Essentially, the men of Cowboys 4 Angels said they make themselves available for dates exclusively with women, for a price. James doesn't believe what he and his employees do is immoral.
"I think a moral thing is just something that's right or wrong," he said. "If I'm a man and I want to take a woman on a date, I'm paying for dinner... I'm paying for everything. I don't see how it's much different in the fact that just because a woman is paying now, that it's wrong. It doesn't make sense."
James' company employs 35 men, who work out of Los Angeles, New York, Miami, Dallas, Atlanta and Vegas, and since being on the show, business has been booming. James said he also has received over 2,000 employment requests. But it takes a specific type of person to join the Cowboys 4 Angels team.
"They should look like a model-type guy -- Educated, humorous, intelligent and a gentleman," James said.
James said he conducts four-part interviews with prospective gigolos, but because his company is not offering sex for money, he cannot demand STD testing. However, James said he runs a background check on each one and the men who spoke with "Nightline" claim they all practice safe sex.
His clients, James said, are often smart, affluent women, who are coming to his company's website in spades.
"Most women are successful in business, college educated, can be in their 20s, 30s, 40s, women that travel a lot," he said.
Heather Smith, a 39-year-old single business manager at a Fortune 500 company, knows the men of "Gigolos" well -- she has had dates with five of them and spends between $500 and $1,000 a month on gigolos. But she said being with a male escort is not all about sex.
"I don't think of the gigolos as sex workers or prostitutes at all," Smith said. "They certainly don't feel like that. I think with women there's so much other stuff before the physical, all the talking... Makes it a different sort of date than if it was a man client with a woman professional."
Smith said dating these "professionals," as she called them, helped her get over the grief she felt after her fertility treatments ended tragically.

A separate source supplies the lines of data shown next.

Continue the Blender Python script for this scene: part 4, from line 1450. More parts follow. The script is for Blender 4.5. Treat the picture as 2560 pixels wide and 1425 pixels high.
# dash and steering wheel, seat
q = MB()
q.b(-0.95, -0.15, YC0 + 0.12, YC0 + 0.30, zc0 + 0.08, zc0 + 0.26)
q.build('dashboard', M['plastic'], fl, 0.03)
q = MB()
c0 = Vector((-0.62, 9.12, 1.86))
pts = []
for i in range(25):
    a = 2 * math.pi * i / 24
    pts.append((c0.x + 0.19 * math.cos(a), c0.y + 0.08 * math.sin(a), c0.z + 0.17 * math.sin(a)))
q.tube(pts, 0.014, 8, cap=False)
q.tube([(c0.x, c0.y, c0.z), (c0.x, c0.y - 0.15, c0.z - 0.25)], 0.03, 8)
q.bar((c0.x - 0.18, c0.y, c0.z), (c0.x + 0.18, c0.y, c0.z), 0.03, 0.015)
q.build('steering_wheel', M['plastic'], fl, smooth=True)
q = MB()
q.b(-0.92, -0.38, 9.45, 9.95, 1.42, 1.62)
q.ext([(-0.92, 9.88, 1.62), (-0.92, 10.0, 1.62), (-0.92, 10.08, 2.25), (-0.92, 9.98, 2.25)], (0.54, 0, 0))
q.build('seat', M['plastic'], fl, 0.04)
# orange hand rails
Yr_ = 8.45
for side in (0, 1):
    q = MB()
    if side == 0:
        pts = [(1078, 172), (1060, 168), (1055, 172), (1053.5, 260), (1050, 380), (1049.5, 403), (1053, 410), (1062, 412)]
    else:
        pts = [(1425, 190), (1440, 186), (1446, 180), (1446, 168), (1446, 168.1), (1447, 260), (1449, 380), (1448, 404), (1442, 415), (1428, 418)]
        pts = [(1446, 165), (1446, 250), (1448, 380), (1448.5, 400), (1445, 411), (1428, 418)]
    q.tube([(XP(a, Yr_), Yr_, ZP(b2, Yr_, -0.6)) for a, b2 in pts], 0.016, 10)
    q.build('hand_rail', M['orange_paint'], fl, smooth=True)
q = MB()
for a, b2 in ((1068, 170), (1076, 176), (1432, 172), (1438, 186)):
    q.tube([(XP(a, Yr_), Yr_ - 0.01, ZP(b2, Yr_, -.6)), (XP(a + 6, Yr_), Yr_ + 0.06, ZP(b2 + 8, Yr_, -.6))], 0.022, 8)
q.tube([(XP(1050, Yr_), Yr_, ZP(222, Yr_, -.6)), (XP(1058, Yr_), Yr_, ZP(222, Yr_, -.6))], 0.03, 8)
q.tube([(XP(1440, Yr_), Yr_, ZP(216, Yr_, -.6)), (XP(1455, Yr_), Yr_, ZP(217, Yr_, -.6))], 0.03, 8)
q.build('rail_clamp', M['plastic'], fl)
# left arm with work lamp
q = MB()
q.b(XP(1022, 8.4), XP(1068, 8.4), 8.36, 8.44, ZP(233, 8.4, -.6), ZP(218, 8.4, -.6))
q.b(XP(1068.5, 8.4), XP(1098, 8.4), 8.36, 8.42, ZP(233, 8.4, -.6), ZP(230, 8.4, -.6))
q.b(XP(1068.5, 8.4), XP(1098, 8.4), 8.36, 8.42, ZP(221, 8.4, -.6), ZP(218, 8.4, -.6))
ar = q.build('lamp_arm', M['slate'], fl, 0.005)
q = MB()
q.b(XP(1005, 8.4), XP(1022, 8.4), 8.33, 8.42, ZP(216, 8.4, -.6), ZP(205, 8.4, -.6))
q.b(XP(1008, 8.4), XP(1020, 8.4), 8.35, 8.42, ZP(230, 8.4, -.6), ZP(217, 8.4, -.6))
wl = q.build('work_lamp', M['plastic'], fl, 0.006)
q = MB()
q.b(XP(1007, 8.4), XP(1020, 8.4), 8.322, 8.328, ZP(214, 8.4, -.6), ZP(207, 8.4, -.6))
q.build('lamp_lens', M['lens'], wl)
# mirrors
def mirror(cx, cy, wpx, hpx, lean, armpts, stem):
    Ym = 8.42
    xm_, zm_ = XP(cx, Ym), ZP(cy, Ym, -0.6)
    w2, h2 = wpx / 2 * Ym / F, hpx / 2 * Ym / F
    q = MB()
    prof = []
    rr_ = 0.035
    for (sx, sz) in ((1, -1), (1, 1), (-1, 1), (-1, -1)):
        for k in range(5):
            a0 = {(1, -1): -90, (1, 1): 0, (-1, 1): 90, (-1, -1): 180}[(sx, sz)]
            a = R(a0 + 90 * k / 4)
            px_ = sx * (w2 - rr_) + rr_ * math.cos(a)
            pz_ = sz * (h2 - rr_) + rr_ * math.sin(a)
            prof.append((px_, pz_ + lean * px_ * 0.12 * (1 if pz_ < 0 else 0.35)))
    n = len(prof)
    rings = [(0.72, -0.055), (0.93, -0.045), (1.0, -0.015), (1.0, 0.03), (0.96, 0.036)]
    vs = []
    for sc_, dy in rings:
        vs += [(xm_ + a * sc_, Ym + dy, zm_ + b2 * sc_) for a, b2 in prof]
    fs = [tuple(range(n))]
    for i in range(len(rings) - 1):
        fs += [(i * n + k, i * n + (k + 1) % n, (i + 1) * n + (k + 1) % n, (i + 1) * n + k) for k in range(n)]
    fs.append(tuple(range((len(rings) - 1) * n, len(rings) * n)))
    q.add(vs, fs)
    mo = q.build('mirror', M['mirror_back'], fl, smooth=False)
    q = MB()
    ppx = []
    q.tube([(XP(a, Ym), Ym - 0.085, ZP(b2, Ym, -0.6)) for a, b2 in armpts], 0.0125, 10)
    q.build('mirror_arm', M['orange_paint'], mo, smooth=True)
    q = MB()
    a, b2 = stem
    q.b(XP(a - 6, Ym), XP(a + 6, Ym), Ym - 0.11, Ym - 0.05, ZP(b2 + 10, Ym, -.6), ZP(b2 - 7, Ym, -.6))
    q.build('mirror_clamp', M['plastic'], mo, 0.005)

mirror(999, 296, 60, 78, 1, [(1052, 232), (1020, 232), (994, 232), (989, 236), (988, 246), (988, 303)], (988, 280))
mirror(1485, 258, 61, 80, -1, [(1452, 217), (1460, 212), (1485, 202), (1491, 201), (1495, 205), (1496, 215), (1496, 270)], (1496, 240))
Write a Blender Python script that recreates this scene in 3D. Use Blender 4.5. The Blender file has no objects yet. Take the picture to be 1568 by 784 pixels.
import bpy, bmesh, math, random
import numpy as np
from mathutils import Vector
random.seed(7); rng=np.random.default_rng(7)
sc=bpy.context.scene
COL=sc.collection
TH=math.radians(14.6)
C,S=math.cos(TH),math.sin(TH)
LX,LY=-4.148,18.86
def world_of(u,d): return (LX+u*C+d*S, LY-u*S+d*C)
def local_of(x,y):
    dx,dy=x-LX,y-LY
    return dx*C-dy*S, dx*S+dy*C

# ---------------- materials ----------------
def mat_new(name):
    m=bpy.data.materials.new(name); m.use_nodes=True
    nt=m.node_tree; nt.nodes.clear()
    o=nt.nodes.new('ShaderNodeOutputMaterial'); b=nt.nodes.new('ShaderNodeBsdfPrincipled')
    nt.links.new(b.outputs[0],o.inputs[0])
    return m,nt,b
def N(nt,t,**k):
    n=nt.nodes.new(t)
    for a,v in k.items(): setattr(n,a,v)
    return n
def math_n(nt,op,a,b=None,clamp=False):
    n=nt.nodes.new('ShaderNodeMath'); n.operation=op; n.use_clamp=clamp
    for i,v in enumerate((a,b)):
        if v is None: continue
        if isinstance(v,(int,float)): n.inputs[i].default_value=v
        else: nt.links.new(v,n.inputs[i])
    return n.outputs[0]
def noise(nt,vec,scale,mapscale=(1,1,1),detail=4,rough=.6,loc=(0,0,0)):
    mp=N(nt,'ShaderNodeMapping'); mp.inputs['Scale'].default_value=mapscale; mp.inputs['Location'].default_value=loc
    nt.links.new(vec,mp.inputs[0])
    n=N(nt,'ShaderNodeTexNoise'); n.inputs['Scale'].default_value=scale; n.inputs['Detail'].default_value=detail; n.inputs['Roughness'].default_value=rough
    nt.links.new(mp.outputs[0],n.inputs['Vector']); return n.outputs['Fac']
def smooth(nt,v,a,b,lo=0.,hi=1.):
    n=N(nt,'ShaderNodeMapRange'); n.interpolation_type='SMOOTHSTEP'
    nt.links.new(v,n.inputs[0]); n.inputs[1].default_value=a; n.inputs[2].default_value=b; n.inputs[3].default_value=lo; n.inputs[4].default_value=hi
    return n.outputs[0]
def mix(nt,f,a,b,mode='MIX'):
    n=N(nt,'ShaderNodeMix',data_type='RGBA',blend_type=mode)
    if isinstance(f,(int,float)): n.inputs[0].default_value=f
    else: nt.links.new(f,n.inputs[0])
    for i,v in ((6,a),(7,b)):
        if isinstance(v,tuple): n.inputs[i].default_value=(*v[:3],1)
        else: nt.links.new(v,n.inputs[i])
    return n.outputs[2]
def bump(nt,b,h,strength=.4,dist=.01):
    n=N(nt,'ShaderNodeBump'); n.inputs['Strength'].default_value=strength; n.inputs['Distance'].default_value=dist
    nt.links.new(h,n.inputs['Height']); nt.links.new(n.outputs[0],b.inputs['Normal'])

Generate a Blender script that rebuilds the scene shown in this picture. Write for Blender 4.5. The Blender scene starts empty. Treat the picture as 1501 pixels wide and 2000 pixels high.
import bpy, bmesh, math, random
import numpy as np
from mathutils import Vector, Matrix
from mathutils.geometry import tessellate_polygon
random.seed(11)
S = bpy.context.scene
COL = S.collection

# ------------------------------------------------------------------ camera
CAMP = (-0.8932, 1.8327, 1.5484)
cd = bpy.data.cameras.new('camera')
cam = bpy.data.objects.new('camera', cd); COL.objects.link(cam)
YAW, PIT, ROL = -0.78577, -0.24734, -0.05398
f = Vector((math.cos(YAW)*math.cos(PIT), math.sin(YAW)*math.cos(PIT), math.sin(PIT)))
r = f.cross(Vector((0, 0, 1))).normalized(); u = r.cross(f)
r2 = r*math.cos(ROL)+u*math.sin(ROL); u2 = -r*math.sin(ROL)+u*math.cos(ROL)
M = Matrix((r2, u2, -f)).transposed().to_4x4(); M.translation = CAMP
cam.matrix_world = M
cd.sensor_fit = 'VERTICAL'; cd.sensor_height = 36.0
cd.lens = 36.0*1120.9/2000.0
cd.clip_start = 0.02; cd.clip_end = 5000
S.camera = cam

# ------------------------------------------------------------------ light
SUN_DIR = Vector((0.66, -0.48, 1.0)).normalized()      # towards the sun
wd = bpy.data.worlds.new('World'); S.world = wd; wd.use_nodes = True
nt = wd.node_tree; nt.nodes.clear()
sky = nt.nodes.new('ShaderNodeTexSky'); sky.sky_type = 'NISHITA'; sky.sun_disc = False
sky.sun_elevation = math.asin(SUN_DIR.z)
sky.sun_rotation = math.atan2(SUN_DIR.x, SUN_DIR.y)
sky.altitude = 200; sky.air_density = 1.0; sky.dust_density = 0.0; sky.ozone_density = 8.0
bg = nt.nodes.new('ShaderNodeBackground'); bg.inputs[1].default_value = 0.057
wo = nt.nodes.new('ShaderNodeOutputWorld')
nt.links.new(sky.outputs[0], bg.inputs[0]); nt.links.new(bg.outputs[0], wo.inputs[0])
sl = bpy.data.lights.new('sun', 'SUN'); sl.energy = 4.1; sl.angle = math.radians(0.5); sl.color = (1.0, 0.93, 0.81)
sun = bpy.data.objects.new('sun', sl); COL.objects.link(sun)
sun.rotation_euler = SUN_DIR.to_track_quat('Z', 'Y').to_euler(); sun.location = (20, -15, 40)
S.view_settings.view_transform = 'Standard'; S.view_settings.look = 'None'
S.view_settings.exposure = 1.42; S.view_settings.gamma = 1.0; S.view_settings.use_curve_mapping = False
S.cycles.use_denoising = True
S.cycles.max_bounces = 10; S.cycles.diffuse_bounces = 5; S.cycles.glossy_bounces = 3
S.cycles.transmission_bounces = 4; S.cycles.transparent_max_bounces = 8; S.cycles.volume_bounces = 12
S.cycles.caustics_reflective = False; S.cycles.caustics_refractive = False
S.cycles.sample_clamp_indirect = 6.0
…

"I don't know why, maybe because I'm a single woman and I went through the loss alone, and I didn't have that husband in bed at night to hold you when you're just bawling your heart out because of this loss. I don't know why but for whatever reason the gigolos helped through all of that. That right there you can't put a price tag on It's worth everything," Smith said.
These dates even became an incentive for her to lose weight. Smith said she rewards herself with a date every time she loses around 10 pounds.
"Since I've added gigolos to the weight loss plan, I've lost 27 inches," she said. "My first date, I was wearing a size 28 dress. I'm an 18 now."
James recently recruited Shawn, a former stripper, from a modeling website. "Nightline" tagged along on one of Shawn's dates at a Vegas hotel with one of the company's "regulars."
When asked what clients are looking for when they hire male escorts, Shawn said, "Sometimes they are just lonely… Sometimes they just need to feel like somebody cares about them. Sometimes they're just out of a bad relationship, bad divorce, sometimes it's their birthday, sometimes they just have too much money and want to blow it."
For four hours and about $1,000, Shawn wined and dined the client.
"I showed her back up to her room and um gave her a good massage with my hands and then time was up already time to go," he said, "I'm just being a gentleman and what happens in Vegas and I'm in Vegas. So I have to stay in Vegas and so do our stories and our secrets."